EXERCISE INSTRUCTIONS
Your task is to transcribe, without alteration, the lines from the top of the material below through the line bearing "SC.camera = cam", inclusive.
** Start of GIVEN MATERIAL **
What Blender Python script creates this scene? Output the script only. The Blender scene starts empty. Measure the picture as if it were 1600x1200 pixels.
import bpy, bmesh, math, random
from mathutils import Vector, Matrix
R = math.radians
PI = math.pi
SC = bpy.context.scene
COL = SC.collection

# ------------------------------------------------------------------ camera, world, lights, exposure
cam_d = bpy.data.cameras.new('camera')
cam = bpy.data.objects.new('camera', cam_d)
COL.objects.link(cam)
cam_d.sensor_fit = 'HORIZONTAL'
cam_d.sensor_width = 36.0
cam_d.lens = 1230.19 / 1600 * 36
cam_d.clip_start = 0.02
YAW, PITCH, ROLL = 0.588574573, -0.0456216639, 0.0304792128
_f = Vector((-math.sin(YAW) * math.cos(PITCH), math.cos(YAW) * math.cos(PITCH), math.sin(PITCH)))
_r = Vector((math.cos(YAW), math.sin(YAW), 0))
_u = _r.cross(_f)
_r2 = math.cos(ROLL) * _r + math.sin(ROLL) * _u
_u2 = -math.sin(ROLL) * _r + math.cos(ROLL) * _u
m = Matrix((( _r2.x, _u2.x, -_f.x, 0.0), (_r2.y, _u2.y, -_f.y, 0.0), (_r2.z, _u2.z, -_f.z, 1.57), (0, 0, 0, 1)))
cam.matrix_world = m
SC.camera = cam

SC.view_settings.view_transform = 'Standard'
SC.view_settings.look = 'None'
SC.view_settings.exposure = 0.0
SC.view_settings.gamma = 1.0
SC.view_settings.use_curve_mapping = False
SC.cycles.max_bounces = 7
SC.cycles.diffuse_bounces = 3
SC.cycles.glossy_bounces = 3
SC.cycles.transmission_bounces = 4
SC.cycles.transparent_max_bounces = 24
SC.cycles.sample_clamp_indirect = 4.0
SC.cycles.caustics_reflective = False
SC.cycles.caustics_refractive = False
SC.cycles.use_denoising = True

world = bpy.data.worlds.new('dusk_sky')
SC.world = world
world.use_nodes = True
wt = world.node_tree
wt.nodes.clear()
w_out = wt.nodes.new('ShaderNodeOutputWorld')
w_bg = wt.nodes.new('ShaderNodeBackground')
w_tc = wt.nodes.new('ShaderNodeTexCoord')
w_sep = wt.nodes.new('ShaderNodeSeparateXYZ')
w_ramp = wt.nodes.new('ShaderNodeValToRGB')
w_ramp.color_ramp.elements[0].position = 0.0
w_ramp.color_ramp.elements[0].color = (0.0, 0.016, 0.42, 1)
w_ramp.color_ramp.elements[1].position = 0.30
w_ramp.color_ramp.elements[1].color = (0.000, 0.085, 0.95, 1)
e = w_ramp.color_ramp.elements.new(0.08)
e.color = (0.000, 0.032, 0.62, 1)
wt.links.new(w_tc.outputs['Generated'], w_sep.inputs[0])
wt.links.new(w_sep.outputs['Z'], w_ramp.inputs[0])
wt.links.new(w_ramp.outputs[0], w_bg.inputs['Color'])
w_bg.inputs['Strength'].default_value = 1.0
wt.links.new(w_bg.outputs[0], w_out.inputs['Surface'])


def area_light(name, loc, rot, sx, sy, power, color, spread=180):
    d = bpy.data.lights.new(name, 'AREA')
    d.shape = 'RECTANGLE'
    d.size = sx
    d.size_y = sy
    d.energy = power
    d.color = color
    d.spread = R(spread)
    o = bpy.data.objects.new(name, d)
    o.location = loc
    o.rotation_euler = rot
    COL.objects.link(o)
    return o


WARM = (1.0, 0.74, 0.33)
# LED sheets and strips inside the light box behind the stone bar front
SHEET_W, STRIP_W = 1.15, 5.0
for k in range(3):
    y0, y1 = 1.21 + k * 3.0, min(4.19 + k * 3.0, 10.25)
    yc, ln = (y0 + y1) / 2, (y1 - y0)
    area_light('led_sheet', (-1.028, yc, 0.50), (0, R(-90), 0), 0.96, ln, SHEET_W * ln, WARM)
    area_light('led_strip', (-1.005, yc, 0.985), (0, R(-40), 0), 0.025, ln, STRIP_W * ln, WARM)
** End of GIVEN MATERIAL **
RESULT OF THE TASK
What Blender Python script creates this scene? Output the script only. The Blender scene starts empty. Measure the picture as if it were 1600x1200 pixels.
import bpy, bmesh, math, random
from mathutils import Vector, Matrix
R = math.radians
PI = math.pi
SC = bpy.context.scene
COL = SC.collection

# ------------------------------------------------------------------ camera, world, lights, exposure
cam_d = bpy.data.cameras.new('camera')
cam = bpy.data.objects.new('camera', cam_d)
COL.objects.link(cam)
cam_d.sensor_fit = 'HORIZONTAL'
cam_d.sensor_width = 36.0
cam_d.lens = 1230.19 / 1600 * 36
cam_d.clip_start = 0.02
YAW, PITCH, ROLL = 0.588574573, -0.0456216639, 0.0304792128
_f = Vector((-math.sin(YAW) * math.cos(PITCH), math.cos(YAW) * math.cos(PITCH), math.sin(PITCH)))
_r = Vector((math.cos(YAW), math.sin(YAW), 0))
_u = _r.cross(_f)
_r2 = math.cos(ROLL) * _r + math.sin(ROLL) * _u
_u2 = -math.sin(ROLL) * _r + math.cos(ROLL) * _u
m = Matrix((( _r2.x, _u2.x, -_f.x, 0.0), (_r2.y, _u2.y, -_f.y, 0.0), (_r2.z, _u2.z, -_f.z, 1.57), (0, 0, 0, 1)))
cam.matrix_world = m
SC.camera = cam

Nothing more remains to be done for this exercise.